Equivalents for the Megaliths

Paul Nash was a British artist who lived from 1889 to 1946. I’ve written about how much I love his photography here:

His painting, Equivalents for the Megaliths, from 1935, is in Tate Britain, and I was thrilled to get a close look at it recently. The solid oak frame is a perfect period-piece.

Paul Nash - Equivalents for the Megaliths
Oil paint on canvas

Here’s what the interpretation beside it says:

The painting shows Paul Nash’s engagement with prehistoric standing stones, known as ‘megaliths’, in the English countryside.

Paul Nash was a landscape painter, heavily influenced by Surrealism, and this painting is a mixture of a still-life and a landscape, with unusual objects combined in a disconcerting way, as if placed on a table of the natural world, .

Nash was inspired by the stones at the Avebury henge in the Wiltshire Downs.

I’ve not visited Avebury and I really must. It’s part of a Neolithic landscape which clearly had great meaning to our ancestors and has continued to inspire awe and wonder.

However, here Nash substitutes the Neolithic stones for modern geometric forms. He had a life-long fascination with the mystical qualities of inanimate objects. The powerful grouping of the different forms brings up the emotional feeling of the ancient monuments.
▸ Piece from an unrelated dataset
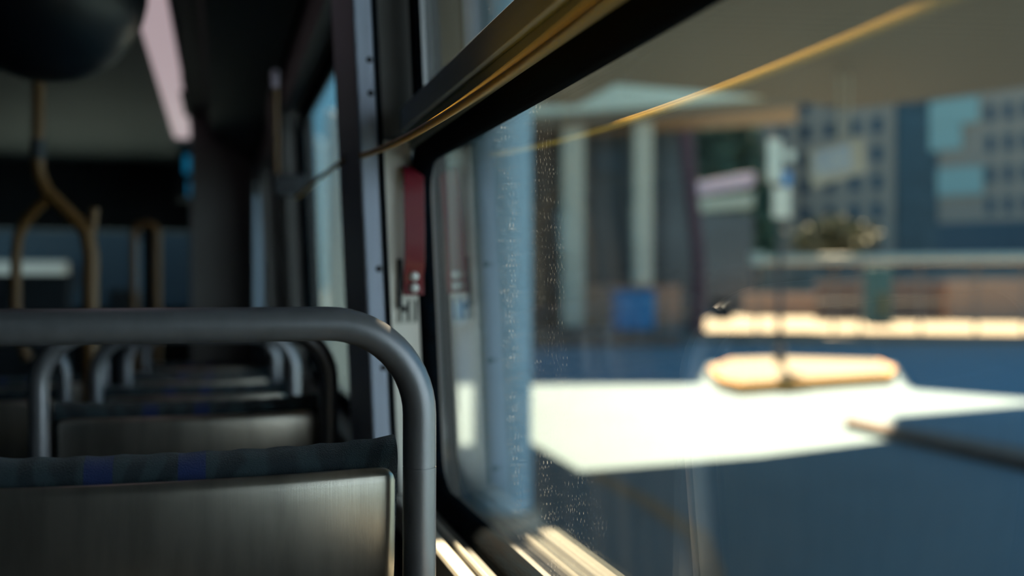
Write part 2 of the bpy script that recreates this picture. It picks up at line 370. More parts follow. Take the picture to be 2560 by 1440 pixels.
# ------------------------------------------------------------------ the near window
def ring(y0, y1, z0, z1, r, k=10):
    """closed rounded rectangle in the window plane, (y,z)"""
    P = []
    for cy, cz, a in ((y1-r, z1-r, 0), (y0+r, z1-r, 90), (y0+r, z0+r, 180), (y1-r, z0+r, 270)):
        for i in range(k+1): a_ = R(a+90*i/k); P.append((cy+r*math.cos(a_), cz+r*math.sin(a_), math.cos(a_), math.sin(a_)))
    return P
def gasket(y0, y1, z0, z1, r, prof):
    """a rubber strip: profile of (outward distance from the glass edge, depth inside the glass)"""
    P = ring(y0, y1, z0, z1, r); m = MB(); k = len(prof); n = len(P); vs = []
    for y, z, ny, nz_ in P:
        for o, d in prof: vs.append((G0-d, y+ny*o, z+nz_*o))
    fs = [(i*k+j, ((i+1) % n)*k+j, ((i+1) % n)*k+(j+1) % k, i*k+(j+1) % k) for i in range(n) for j in range(k)]
    m.add(vs, fs); return lean(m)
GPROF = [(0.0, 0.0), (0.0, 0.010), (0.003, 0.016), (0.009, 0.024), (0.018, 0.028), (0.024, 0.028), (0.026, 0.022), (0.030, 0.022), (0.034, 0.014), (0.036, 0.0)]
def window(n, y0, y1, gl, fixed=False):
    t = thing(f'window_{n}', (G0, (y0+y1)/2, ZB), None, None); t['kind'] = 'structure'; off = Vector((G0, (y0+y1)/2, ZB))
    def B(mb, name, m, **k):
        mb.v = [tuple(Vector(v)-off) for v in mb.v]; return mb.build(name, m, t, **k)
    g = 0.036
    if fixed:
        B(lean(MB().box(G0, G0+0.004, y0+0.02, y1-0.02, ZB+0.01, ZT-0.01)), 'pane', gl)
        B(gasket(y0+0.04, y1-0.04, ZB+0.03, ZT-0.04, 0.055, GPROF), 'rubber_gasket', 'rubber', smooth=True)
        return t
    B(lean(MB().box(G0, G0+0.004, y0+0.02, y1-0.02, ZB+0.01, ZM0+0.005)), 'lower_pane', gl)
    B(lean(MB().box(G0-0.006, G0-0.002, y0+0.02, y1-0.02, ZM1-0.03, ZT)), 'upper_pane', gl)
    B(gasket(y0+g-0.03, y1-0.004, ZB+0.022, ZM0+0.0, 0.055, GPROF), 'rubber_gasket', 'rubber', smooth=True)
    # transom: bead, groove, bar
    B(lean(MB().extrude_y([(G0-0.020, 0.2005), (G0-0.029, 0.2015), (G0-0.031, 0.2105), (G0-0.026, 0.2120), (G0, 0.2120), (G0, 0.2005)], y0, y1)), 'transom_bead', 'olive', bevel=0.001)
    B(lean(MB().extrude_y([(G0-0.028, 0.2125), (G0-0.035, 0.2135), (G0-0.036, 0.2260), (G0-0.030, 0.2275), (G0, 0.2275), (G0, 0.2125)], y0, y1)), 'transom_rail', 'olive', bevel=0.001)
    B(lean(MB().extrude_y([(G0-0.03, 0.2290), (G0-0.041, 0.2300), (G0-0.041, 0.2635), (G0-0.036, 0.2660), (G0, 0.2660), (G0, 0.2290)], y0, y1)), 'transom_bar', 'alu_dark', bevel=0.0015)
    # upright of the sliding vent at the forward end
    B(lean(MB().box(G0-0.022, G0-0.001, y1-0.045, y1, ZM1+.002, ZT)), 'vent_upright', 'rubber', bevel=0.002)
    B(lean(MB().box(G0-0.014, G0-0.007, y1-0.052, y1-0.045, ZM1+.002, ZT)), 'vent_bead', 'alu')
    # sill ledge with a raised lip and a thin bright bead
    B(lean(MB().extrude_y([(G0-0.043, ZB), (G0-0.043, ZB+0.006), (G0-0.046, ZB+0.009), (G0-0.050, ZB+0.006), (G0-0.050, ZB)], y0, y1)), 'sill_bead', 'cream', bevel=0.001)
    B(lean(MB().extrude_y([(G0-0.061, ZB), (G0-0.061, ZB+0.010), (G0-0.063, ZB+0.012), (G0-0.079, ZB+0.012), (G0-0.082, ZB+0.008), (G0-0.082, ZB-0.03), (G0-0.073, ZB-0.03), (G0-0.073, ZB)], y0, y1)), 'sill_ledge', 'cream', bevel=0.001)
    return t
window(1, *WIN[0], 'glass')
window(2, *WIN[1], 'glass_plain', True)
window(3, *WIN[2], 'glass_plain', True)
for n_, (y0, y1) in enumerate(((-1.9, -0.6), (-0.2, 1.2), (1.6, 3.0), (3.4, 4.8), (5.2, 6.6), (7.0, 8.3))):
    struct(MB().box(XL-0.05, XL-0.045, y0, y1, -0.25, 0.45).build(f'window_{n_+4}', 'glass_tint'))
b = MB(); b.box(XL+0.2, -0.62, YF+0.03, YF+0.036, -0.2, 0.42); b.box(-0.5, 0.10, YF+0.03, YF+0.036, -0.2, 0.42)
struct(b.build('window_10', 'glass_plain'))

# jamb and pillar covers forward of the near window
struct(lean(MB().box(XI-0.004, G0-0.024, 1.506, 1.515, ZB+.002, 0.215)).build('trim_1', 'white_enamel', bevel=0.002))
b = lean(MB().box(XI-0.034, XI-0.0045, 1.503, 1.77, ZB-0.4, ZT+0.10))
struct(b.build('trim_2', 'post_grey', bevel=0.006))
struct(lean(MB().box(XI-0.012, XI-0.0005, 1.79, 1.82, ZB-0.3, ZT+0.1)).build('trim_3', 'rubber', bevel=0.003))
struct(lean(MB().box(XI-0.0042, XI+0.0035, 1.499, 1.5055, ZB-0.3, ZT+0.1)).build('trim_4', 'rubber', bevel=0.003))
struct(lean(MB().prism([(XI-0.0005, 3.64), (XI-0.03, 3.66), (XI-0.03, 4.06), (XI-0.0005, 4.08)], ZF+.2, ZT+0.12)).build('trim_5', 'panel', bevel=0.006))
# screws on the pillar cover
for k, (z, y) in enumerate(((0.335, 1.503), (0.285, 1.503), (0.02, 1.503), (-0.13, 1.503), (-0.30, 1.503))):
    s_crew = lean(MB().ball((XI-0.012, y, z), (0.005, 0.0025, 0.005), 12, 8))
    tag(s_crew.build('screw', 'black', smooth=True), 'small dark screw head in the aluminium pillar cover', 'screw', 'screws down the pillar cover')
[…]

I love that he was inspired to paint adventurously and not stay with traditional landscapes, no matter how beautiful they were. As a young man I once went on a trip to see the Wittenham Clumps, a distinctive group of trees on top of a very small mound of a hill near Didcot just because of his images of them. As a teenager I had borrowed a copy of his posthumously-published unfinished autobiography, Outline, from the curator of my local art gallery and fell in love with his ideas on life. I really must read it again. I bought a copy after I handed it back to the curator and it’s been on my shelf since.
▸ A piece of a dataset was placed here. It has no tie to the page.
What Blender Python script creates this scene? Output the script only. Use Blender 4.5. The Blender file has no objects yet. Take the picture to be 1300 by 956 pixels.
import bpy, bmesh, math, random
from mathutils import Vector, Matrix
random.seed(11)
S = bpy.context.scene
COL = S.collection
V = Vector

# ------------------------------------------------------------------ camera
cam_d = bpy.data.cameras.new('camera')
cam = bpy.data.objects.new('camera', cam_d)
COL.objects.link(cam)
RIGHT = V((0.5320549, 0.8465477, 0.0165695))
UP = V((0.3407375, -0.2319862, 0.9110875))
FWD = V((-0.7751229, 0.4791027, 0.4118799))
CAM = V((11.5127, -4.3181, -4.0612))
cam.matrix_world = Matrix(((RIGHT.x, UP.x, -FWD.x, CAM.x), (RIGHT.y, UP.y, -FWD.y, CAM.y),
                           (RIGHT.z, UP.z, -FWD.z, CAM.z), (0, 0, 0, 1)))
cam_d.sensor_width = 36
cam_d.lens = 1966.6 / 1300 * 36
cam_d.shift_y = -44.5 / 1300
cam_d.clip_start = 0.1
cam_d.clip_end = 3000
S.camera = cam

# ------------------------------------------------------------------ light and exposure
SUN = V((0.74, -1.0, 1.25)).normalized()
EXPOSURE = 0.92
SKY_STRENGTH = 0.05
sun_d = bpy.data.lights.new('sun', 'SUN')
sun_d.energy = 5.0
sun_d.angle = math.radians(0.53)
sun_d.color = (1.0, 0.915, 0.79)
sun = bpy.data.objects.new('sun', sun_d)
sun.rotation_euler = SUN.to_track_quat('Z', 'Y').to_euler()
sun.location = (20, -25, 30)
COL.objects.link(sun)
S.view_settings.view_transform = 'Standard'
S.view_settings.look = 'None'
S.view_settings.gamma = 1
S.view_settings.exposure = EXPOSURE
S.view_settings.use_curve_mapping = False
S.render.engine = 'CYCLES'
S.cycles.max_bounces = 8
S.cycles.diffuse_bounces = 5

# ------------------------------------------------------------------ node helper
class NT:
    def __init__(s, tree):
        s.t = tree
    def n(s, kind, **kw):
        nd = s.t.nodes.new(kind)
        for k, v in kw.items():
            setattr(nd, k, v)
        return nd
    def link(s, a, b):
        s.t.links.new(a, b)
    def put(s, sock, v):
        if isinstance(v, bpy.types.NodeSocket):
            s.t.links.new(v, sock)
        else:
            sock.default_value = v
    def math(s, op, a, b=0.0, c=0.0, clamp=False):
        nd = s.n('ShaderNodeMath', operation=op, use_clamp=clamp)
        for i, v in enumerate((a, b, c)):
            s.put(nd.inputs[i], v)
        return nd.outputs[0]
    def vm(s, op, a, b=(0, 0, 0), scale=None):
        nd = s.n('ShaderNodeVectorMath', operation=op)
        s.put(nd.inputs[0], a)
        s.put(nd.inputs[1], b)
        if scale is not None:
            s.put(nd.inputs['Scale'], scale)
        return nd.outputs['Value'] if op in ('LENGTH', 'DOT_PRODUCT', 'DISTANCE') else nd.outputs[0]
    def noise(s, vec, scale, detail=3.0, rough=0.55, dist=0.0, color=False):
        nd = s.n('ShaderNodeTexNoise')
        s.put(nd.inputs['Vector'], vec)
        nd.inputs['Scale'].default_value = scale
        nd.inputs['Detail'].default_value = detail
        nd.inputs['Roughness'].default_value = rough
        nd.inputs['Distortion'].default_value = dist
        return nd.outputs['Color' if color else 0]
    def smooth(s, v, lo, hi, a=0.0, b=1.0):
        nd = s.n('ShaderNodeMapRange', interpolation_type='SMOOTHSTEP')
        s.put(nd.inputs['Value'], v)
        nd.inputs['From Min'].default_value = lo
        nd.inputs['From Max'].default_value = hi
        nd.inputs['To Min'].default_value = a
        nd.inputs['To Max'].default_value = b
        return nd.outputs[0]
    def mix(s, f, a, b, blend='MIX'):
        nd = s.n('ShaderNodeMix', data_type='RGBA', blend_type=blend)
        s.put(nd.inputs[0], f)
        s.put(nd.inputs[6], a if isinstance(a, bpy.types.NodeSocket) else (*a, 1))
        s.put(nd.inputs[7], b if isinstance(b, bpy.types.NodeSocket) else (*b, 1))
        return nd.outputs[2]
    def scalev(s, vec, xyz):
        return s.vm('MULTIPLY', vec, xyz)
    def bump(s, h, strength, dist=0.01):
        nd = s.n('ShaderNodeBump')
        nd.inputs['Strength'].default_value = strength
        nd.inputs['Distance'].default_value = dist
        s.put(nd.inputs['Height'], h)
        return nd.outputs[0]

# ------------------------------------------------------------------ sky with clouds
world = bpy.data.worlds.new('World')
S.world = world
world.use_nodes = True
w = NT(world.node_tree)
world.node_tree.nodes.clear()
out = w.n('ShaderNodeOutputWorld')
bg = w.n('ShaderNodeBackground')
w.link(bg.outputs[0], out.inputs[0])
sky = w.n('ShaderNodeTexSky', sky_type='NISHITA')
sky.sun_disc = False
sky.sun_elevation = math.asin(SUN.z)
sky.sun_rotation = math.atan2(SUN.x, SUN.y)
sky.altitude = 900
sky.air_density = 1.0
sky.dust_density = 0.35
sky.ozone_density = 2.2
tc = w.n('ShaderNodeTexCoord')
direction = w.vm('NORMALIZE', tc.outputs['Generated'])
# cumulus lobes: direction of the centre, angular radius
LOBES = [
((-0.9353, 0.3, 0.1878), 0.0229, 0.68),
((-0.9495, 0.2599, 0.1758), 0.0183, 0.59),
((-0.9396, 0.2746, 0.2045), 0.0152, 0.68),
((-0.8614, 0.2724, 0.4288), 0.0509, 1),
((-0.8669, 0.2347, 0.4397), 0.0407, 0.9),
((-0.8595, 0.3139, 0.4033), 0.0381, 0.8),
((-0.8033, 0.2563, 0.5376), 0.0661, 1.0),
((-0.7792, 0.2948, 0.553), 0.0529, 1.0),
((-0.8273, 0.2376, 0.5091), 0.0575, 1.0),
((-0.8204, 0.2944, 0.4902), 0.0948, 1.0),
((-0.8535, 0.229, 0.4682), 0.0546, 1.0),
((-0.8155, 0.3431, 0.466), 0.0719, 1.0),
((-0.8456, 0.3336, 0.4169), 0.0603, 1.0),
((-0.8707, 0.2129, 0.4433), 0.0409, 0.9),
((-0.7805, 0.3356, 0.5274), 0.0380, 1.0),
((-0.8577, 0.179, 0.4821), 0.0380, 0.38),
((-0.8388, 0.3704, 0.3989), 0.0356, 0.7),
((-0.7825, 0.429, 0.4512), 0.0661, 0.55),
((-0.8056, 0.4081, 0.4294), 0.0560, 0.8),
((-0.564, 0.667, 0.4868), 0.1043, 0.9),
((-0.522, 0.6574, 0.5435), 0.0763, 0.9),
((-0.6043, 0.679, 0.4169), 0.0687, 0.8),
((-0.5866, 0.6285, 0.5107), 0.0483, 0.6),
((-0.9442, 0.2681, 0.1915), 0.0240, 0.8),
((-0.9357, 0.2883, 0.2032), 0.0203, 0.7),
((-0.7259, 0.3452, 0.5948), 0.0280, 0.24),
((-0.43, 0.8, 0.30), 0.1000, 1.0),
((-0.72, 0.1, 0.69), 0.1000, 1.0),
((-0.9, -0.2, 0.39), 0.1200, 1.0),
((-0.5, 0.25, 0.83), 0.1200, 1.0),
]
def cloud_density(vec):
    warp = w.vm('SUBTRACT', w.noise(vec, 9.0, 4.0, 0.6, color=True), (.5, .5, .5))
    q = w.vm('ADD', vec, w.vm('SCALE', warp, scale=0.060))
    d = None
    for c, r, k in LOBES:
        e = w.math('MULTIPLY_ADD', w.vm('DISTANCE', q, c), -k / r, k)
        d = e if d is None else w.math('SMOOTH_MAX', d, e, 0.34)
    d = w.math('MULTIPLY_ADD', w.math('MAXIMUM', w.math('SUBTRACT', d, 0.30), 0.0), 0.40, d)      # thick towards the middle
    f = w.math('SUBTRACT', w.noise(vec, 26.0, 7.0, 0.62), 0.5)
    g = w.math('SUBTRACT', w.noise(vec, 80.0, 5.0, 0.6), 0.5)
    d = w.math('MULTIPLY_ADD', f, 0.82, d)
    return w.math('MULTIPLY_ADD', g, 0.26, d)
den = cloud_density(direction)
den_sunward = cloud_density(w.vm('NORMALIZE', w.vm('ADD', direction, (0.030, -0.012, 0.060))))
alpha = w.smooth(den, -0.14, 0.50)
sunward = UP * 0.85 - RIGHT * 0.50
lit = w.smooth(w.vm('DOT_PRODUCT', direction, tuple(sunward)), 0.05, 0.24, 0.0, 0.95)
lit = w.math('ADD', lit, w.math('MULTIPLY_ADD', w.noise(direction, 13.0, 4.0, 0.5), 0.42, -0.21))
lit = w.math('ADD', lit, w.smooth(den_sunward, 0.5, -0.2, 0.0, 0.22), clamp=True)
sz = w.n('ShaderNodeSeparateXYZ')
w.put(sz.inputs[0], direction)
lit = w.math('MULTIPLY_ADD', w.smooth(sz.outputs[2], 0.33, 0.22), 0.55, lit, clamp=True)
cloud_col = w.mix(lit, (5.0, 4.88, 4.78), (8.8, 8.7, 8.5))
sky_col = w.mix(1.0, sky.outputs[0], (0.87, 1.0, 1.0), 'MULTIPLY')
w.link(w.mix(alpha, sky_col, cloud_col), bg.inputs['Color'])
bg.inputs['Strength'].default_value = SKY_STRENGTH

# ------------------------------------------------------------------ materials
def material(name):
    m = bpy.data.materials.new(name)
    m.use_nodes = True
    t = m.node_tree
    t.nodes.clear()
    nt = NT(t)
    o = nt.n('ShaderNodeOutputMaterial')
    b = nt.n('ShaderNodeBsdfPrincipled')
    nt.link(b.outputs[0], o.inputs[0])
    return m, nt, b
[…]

His work from this period seems inspired by Giorgio de Chirico, my other favourite, whose use of objects arranged as still-life in a haunting cityscape have definite parallels, although Paul Nash omits the disconcerting long shadows from objects outside of the image.

The painting evolved from the artist’s experiments with creating still arrangements from small found objects.

Art is the visible remains of someone exploring and finding meaning in colours and shapes and objects. It’s play for adults. I’m grateful Paul Nash was so playful and that I can still enjoy the evidence so many years later.

I can feel a trip to Wiltshire coming on.